On why McDonald’s and other old-line fast-food places are getting outpaced by those, like Chipotle, that have more of a Good Food ethos:
They don’t get it. Their formula that has been so successful for the entire existence of the company is when the marketplace changes, you change your message. You don’t change your practices. So I don’t think they really understand… If I need something fast, and in this day and age sometimes I do, I find myself these days at Chipotle. It’s not a perfect company, but it is a company that has made an effort, they’ve made a legitimate and genuine effort to serve higher quality food, and to do it on the scale that they are doing it is really impressive. To do it on the scale that McDonald’s would have to do it means they probably are not going to be able to. Looking a generation forward it probably threatens that company’s existence.

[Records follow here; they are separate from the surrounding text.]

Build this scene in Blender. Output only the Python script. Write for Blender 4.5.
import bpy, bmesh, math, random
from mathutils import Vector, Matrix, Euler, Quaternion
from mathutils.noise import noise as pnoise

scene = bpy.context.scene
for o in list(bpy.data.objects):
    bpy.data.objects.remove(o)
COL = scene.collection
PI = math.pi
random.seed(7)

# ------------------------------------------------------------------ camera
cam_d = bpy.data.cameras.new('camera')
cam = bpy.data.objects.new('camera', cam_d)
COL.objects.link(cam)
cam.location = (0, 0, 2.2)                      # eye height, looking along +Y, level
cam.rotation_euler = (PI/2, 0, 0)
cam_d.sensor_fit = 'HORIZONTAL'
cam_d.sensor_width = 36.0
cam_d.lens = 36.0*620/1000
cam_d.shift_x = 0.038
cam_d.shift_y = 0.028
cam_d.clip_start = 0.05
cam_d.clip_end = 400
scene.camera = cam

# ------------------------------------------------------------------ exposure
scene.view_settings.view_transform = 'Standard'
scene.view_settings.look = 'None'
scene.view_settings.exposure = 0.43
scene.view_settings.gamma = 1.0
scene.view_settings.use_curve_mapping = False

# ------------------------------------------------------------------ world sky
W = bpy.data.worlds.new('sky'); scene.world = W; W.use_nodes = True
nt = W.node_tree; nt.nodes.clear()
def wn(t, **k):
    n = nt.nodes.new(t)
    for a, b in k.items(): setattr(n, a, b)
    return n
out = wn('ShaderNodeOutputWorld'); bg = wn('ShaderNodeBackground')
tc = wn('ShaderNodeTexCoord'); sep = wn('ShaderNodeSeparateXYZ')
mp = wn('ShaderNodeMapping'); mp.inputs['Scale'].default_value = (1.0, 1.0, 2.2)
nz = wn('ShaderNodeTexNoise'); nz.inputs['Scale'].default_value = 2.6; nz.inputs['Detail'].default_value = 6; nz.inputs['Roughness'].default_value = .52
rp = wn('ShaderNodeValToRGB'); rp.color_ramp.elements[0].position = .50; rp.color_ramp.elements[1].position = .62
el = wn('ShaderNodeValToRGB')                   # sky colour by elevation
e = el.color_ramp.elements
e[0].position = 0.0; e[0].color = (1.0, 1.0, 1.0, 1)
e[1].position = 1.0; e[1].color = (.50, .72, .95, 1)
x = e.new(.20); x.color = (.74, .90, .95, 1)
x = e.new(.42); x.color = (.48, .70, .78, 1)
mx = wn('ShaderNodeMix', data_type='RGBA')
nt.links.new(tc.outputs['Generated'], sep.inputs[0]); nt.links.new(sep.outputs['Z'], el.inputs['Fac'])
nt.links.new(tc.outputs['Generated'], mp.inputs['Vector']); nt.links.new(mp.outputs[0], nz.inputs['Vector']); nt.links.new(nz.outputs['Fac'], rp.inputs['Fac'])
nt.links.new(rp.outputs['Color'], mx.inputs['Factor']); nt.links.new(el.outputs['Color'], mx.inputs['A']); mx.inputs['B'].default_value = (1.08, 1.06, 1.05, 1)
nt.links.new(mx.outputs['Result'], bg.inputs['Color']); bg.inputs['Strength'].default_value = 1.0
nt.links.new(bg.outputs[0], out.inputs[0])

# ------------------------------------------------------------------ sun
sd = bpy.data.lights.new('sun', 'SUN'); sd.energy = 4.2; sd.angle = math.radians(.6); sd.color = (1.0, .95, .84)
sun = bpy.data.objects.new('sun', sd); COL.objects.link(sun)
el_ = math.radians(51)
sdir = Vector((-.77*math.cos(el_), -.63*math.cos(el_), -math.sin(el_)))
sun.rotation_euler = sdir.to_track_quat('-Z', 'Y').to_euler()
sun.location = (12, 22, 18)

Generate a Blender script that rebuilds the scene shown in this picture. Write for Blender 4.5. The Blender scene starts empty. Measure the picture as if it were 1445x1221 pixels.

On how younger people “get it” and are forcing change in food choices:
The millenials, they’re not looking to network television for their news. So that message and that formula that Food Inc. has exploited for more than a century is just not as effective as it was. In part because the most desirable consumers, the ones who are entering the marketplace, are entering in a media environment that Food Inc. knows nothing about. Again they keep pushing the same old buttons… I don’t think they’re going to be capable of matching much less capturing the creative energy that you have in the young generation and you have in the Good Food movement. I think they were caught off guard and they’re still off guard, they’re terrified, and they’re going to lose. We’re still a generation out, but they’re going to lose.
On how it’s not all serious business for chefs at the Good Food Festival:
It’s a blast. You get to see everybody in a way you don’t usually get to see them. Most of the people who are at the Festival are people that I know in some sort of working relationship. I think we chefs especially, but farmers as well, artisans, small producers, we’re all busy. We don’t get a chance to party together very often. That’s the awesome thing about Localicious, you get to hang out in kind of a different way, which is fun.
[Fehribach also commented on his dedication to sustainable seafood, which is incorporated into an earlier Good Food on Every Table story about the Right Bite sustainable seafood program at Chicago’s Shedd Aquarium.]